WHAT YOU ARE ASKED TO DO >> Leave out the pictures, and write out exactly the lines from the beginning of the material to the line holding "COL = SC.collection", that line included, and nothing else.

>> Begin

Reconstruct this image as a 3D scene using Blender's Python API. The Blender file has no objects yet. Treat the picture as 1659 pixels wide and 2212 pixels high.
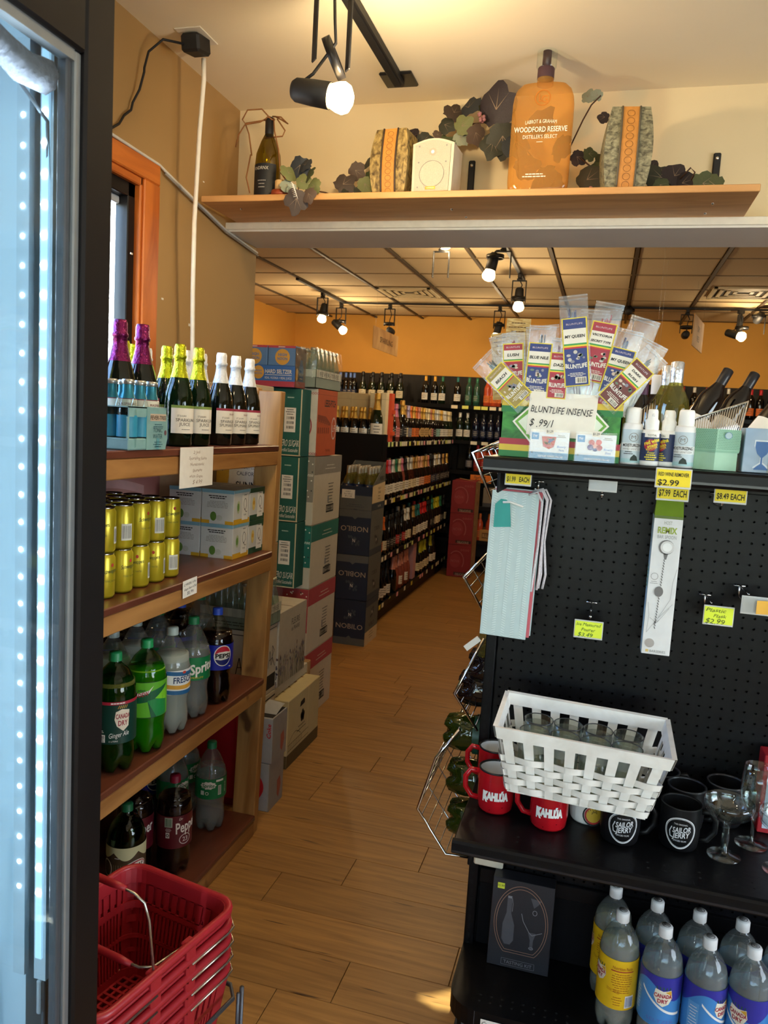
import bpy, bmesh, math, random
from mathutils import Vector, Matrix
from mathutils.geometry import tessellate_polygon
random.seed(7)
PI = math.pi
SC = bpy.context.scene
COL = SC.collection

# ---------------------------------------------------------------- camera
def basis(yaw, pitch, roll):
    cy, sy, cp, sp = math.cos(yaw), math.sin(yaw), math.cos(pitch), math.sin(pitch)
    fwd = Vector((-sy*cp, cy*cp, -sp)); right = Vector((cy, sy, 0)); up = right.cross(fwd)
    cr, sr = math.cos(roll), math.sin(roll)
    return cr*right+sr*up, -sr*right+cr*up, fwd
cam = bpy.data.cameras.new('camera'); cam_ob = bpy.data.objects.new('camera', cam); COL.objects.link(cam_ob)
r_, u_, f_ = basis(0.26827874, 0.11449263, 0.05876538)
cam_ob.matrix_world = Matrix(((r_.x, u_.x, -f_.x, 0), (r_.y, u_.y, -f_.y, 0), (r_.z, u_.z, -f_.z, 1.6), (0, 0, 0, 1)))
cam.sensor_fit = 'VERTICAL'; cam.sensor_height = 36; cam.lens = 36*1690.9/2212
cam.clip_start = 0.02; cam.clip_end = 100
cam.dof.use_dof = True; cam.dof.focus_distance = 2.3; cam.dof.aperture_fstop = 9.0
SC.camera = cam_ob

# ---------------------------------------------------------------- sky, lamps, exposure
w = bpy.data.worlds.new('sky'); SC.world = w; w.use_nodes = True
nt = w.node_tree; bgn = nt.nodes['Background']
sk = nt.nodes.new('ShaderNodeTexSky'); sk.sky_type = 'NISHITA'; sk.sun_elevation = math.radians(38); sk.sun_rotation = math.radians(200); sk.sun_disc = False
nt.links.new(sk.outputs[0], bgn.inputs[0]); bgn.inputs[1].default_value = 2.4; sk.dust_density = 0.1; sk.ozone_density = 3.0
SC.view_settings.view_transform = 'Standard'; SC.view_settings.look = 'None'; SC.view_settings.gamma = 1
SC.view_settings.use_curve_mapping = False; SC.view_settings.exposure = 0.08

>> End

SOLUTION BELOW >>
Reconstruct this image as a 3D scene using Blender's Python API. The Blender file has no objects yet. Treat the picture as 1659 pixels wide and 2212 pixels high.
import bpy, bmesh, math, random
from mathutils import Vector, Matrix
from mathutils.geometry import tessellate_polygon
random.seed(7)
PI = math.pi
SC = bpy.context.scene
COL = SC.collection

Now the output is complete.